# What to do
Starting from the top of the material, restate each line exactly until the line that contains "smaller empty table', 'cable hole')", which is also copied. Pictures are excluded.

# Raw data
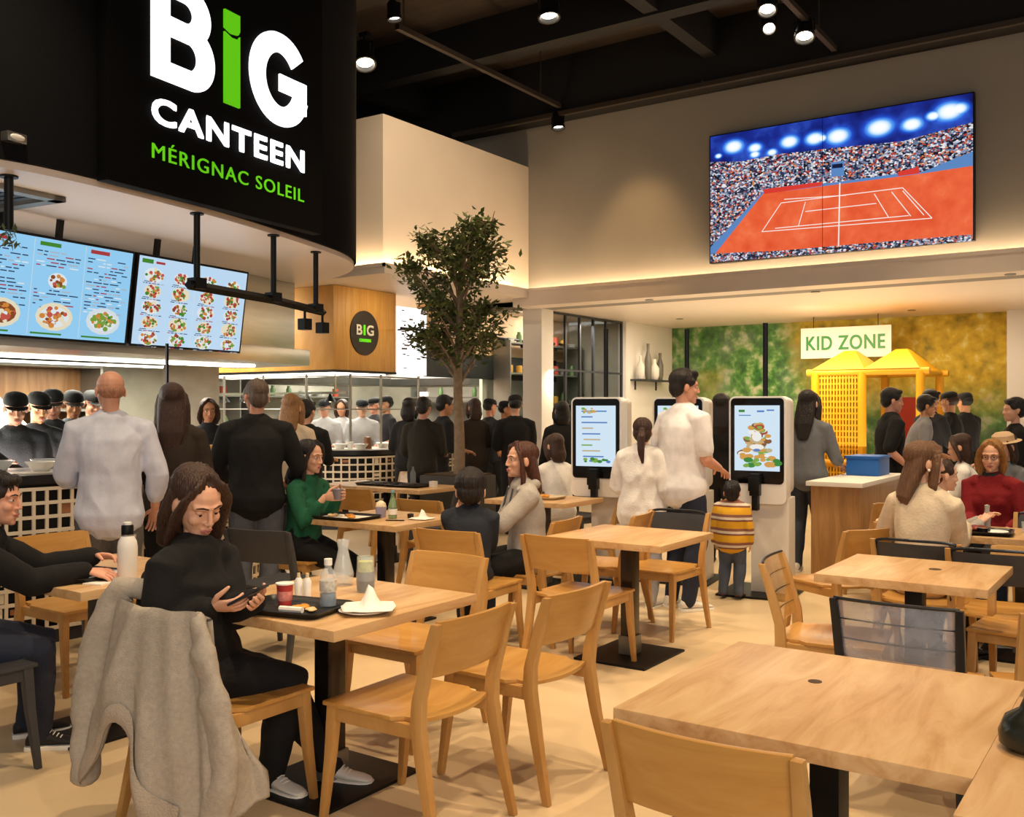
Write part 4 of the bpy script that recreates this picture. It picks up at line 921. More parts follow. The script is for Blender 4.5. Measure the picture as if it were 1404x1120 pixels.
table(-0.28, 0.5, 3.72, 4.42, 'small oak table cut by the right edge beside the clear-backed chair', steel=False)
# dark knot mark of the near table
tag(MB().lathe([(0.001, 0), (.02, 0), (.02, .0012), (.001, .0016)], 10).build('grommet', M('grommet', '#4a3524', .6), loc=(-0.86, 2.78, .75)), 'small dark round mark set in the top of the big empty table', 'cable hole')
tag(MB().lathe([(0.001, 0), (.03, 0), (.03, .0012), (.001, .0016)], 10).build('grommet', M('grommet', '#4a3524', .6), loc=(-0.98, 5.05, .75)), 'dark round mark set in the smaller empty table', 'cable hole')

# ================================================================== things on tables
Z = .75
m_tray = M('tray_black', '#121214', 0.35)
def tray(x, y, z, rz, label, w=.40, d=.30, mat=None):
    t = thing('food_tray', label, 'tray', (x, y, z), rad(rz)); mat = mat or m_tray
    def rr(w_, d_, r, n=5):
        out = []
        for sx_, sy_, a0 in ((1, -1, -90), (1, 1, 0), (-1, 1, 90), (-1, -1, 180)):
            for k in range(n+1):
                a = rad(a0+90*k/n); out.append((sx_*(w_/2-r)+r*math.cos(a), sy_*(d_/2-r)+r*math.sin(a)))
        return out
    a, b_, c_, e_ = rr(w-.04, d-.04, .03), rr(w, d, .045), rr(w-.012, d-.012, .04), rr(w-.05, d-.05, .028)
    MB().rings([[V(p[0], p[1], .001) for p in a], [V(p[0], p[1], .024) for p in b_], [V(p[0], p[1], .025) for p in c_], [V(p[0], p[1], .006) for p in e_]]).build('body', mat, t, ang=50)
    return t
def revolve(name, label, cat, x, y, z, prof, mat, n=20, group=None, rest=()):
    t = thing(name, label, cat, (x, y, z), 0, group) if rest else None
    if rest:
        MB().lathe(prof, n).build('body', mat, t)
        for nm, pr, mt in rest: MB().lathe(pr, n).build(nm, mt, t)
        return t
    o = MB().lathe(prof, n).build(name, mat, loc=(x, y, z)); return tag(o, label, cat, group)
m_pet = M('bottle_clear', '#e6f0f6', 0.06, alpha=.28, spec=.8); m_cap = M('cap_white', '#f1efea', .4); m_red = M('cup_red', '#c2403c', .35); m_blk = M('drink_dark', '#1b1413', .12)
m_nap = M('napkin_white', '#efeae2', .8); m_food = M('food_brown', '#b4763a', .6, var=.4, vscale=40); m_salad = M('salad', '#8a9a3a', .6, var=.4, vscale=40); m_paper = M('paper_white', '#e9e3d8', .8)
def blob_food(name, label, cat, x, y, z, r, mat, seed=1, h=.5, group=None):
    rnd = random.Random(seed); mb = MB()
    for k in range(9):
        a = rnd.uniform(0, 6.28); q = r*.6*math.sqrt(rnd.random()); mb.ell((q*math.cos(a), q*math.sin(a), r*h*.45), (r*rnd.uniform(.3, .5), r*rnd.uniform(.3, .5), r*h*rnd.uniform(.35, .5)), 0, 9, 6)
    return tag(mb.build(name, mat, loc=(x, y, z)), label, cat, group)
def plate(x, y, z, r, label): return revolve('plate', label, 'plate', x, y, z, [(.001, 0), (r*.6, 0), (r, .014), (r-.004, .017), (r*.6, .004), (.001, .004)], m_white, 24)
# --- the tray table
tray(-2.83, 2.62, Z, 12, 'black food tray on the table in front of the woman with the phone', .40, .30)
revolve('juice_bottle', 'clear plastic bottle with white cap standing on the black tray', 'bottle', -2.755, 2.735, Z+.006, [(.001, 0), (.031, .002), (.033, .02), (.033, .10), (.030, .125), (.014, .15), (.013, .165)], m_pet, 20,
        rest=(('drink', [(.001, .004), (.029, .006), (.030, .05), (.001, .052)], M('water_blue', '#7d9fc2', .1, trans=.6)), ('label_band', [(.0335, .06), (.0337, .062), (.0337, .10), (.0335, .102)], M('band_grey', '#c9c4b8', .5, var=.3, vscale=60)), ('cap', [(.001, .16), (.016, .16), (.016, .185), (.001, .186)], m_cap)))
revolve('paper_cup', 'red paper cup on the black tray beside the phone', 'cup', -2.885, 2.63, Z+.006, [(.001, 0), (.024, 0), (.033, .088), (.035, .09), (.031, .09), (.026, .01), (.001, .01)], m_red, 22,
        rest=(('cup_band', [(.0272, .025), (.0276, .025), (.0315, .06), (.0310, .062)], M('cup_pink', '#e08a80', .5, var=.3, vscale=50)), ('rim', [(.031, .088), (.036, .088), (.036, .093), (.031, .093)], m_cap)))
for k, (x, y, lb) in enumerate(((-2.99, 2.80, 'small white sauce bottle behind the red cup, left of its twin'), (-2.955, 2.815, 'small white sauce bottle behind the red cup, right of its twin'))):
    revolve('sauce_bottle', lb, 'sauce bottle', x, y, Z, [(.001, 0), (.016, 0), (.017, .07), (.009, .085), (.001, .086)], m_cap, 14, 'sauce bottles', rest=(('cap', [(.001, .086), (.008, .086), (.006, .104), (.001, .105)], M('cap_tan', '#d9c49a', .5)),))
revolve('glass_jar', 'dark drink in a clear tumbler with yellow green top beside the tray', 'glass', -2.86, 3.06, Z, [(.001, 0), (.036, 0), (.042, .05), (.038, .10), (.036, .15), (.034, .15), (.035, .10), (.039, .05), (.001, .006)], m_pet, 22,
        rest=(('drink', [(.001, .007), (.036, .008), (.0385, .05), (.036, .085), (.001, .086)], m_blk), ('garnish', [(.001, .086), (.033, .087), (.032, .13), (.001, .135)], M('garnish', '#c6cc3c', .5, var=.3, vscale=60))))
revolve('carafe', 'clear empty water carafe behind the dark drink', 'carafe', -3.05, 3.12, Z, [(.001, 0), (.042, 0), (.048, .05), (.03, .12), (.022, .16), (.03, .20), (.028, .20), (.02, .16), (.028, .12), (.045, .05), (.001, .006)], m_pet, 22)
blob_food('pastry', 'golden baked snack on the black tray beside the red cup', 'food', -2.80, 2.63, Z+.007, .04, M('pastry', '#d08a2c', .5, var=.3, vscale=40), 3)
blob_food('bread_bit', 'pale piece of bread on the black tray near its front edge', 'food', -2.735, 2.62, Z+.007, .03, M('bread', '#dcb98a', .6, var=.2, vscale=40), 4)
tag(MB().tube([V(-.05, 0, .006), V(.05, .02, .008)], .012, 8).build('snack_wrapper', m_nap, loc=(-2.79, 2.565, Z+.008)), 'small white crumpled wrapper on the near edge of the black tray', 'wrapper')
plate(-2.565, 2.74, Z, .10, 'white plate under the crumpled napkin on the tray table')
def napkin(x, y, z, s, rz, label, seed=2):
    rnd = random.Random(seed); n = 14; vs = []; fs = []
    for j in range(n+1):
        for i in range(n+1):
            u, v = i/n-.5, j/n-.5; r = math.hypot(u, v); h = s*(.42*math.exp(-((u-.02)/.13)**2-((v)/.22)**2)+.10*math.exp(-((u+.25)/.1)**2)*(1-abs(v)*1.5)+.05*math.sin(9*u+4*v)+.03*math.sin(15*v-3*u))
            vs.append(V(u*s*(1-.25*abs(v)), v*s*(1-.3*abs(u)), max(0.002, h*(1-1.3*r))+.004))
    for j in range(n):
        for i in range(n): a = j*(n+1)+i; fs.append((a, a+1, a+n+2, a+n+1))
    o = MB().add(vs, fs).build('paper_napkin', m_nap, loc=(x, y, z), rz=rad(rz), ang=60); sm = o.modifiers.new('s', 'SOLIDIFY'); sm.thickness = .003; sm.offset = 1
    return tag(o, label, 'napkin')
napkin(-2.555, 2.75, Z+.016, .21, 40, 'crumpled white paper napkin on the white plate')
# --- the thermos table
t = thing('thermos_bottle', 'white steel thermos bottle with black lid on the left table', 'bottle', (-3.955, 2.66, Z))
MB().lathe([(.001, 0), (.041, 0), (.044, .006), (.044, .15), (.040, .175), (.028, .20), (.025, .205)], 28).build('body', M('thermos_white', '#eceae6', .35), t)
MB().lathe([(.001, .205), (.026, .205), (.027, .208), (.027, .245), (.024, .25), (.001, .252)], 24).build('lid', m_bm, t)
MB().lathe([(.027, .20), (.0285, .20), (.0285, .207), (.027, .207)], 24).build('collar_ring', m_ss, t)
MB().lathe([(.001, .25), (.018, .25), (.018, .262), (.001, .264)], 18).build('spout_cap', m_cap, t)
tray(-4.22, 2.58, Z, 8, 'black tray under the hands of the man in the black sweater', .42, .30)
plate(-4.10, 2.60, Z+.008, .11, 'white plate of food on the tray near the white thermos')
blob_food('meal', 'pink and brown meal on the plate near the white thermos', 'food', -4.10, 2.60, Z+.014, .085, M('meal_pink', '#cf8f78', .6, var=.4, vscale=30), 6, .35)
revolve('water_glass', 'tall clear glass behind the meal on the thermos table', 'glass', -4.33, 2.92, Z, [(.001, 0), (.03, 0), (.034, .15), (.032, .15), (.028, .008), (.001, .008)], m_pet, 20)
tag(MB().cbox((0, 0, .003), (.10, .07, .006)).build('folded_napkin', m_nap, loc=(-3.97, 2.52, Z), rz=.3), 'folded white napkin lying at the foot of the thermos', 'napkin')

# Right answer
Write part 4 of the bpy script that recreates this picture. It picks up at line 921. More parts follow. The script is for Blender 4.5. Measure the picture as if it were 1404x1120 pixels.
table(-0.28, 0.5, 3.72, 4.42, 'small oak table cut by the right edge beside the clear-backed chair', steel=False)
# dark knot mark of the near table
tag(MB().lathe([(0.001, 0), (.02, 0), (.02, .0012), (.001, .0016)], 10).build('grommet', M('grommet', '#4a3524', .6), loc=(-0.86, 2.78, .75)), 'small dark round mark set in the top of the big empty table', 'cable hole')
tag(MB().lathe([(0.001, 0), (.03, 0), (.03, .0012), (.001, .0016)], 10).build('grommet', M('grommet', '#4a3524', .6), loc=(-0.98, 5.05, .75)), 'dark round mark set in the smaller empty table', 'cable hole')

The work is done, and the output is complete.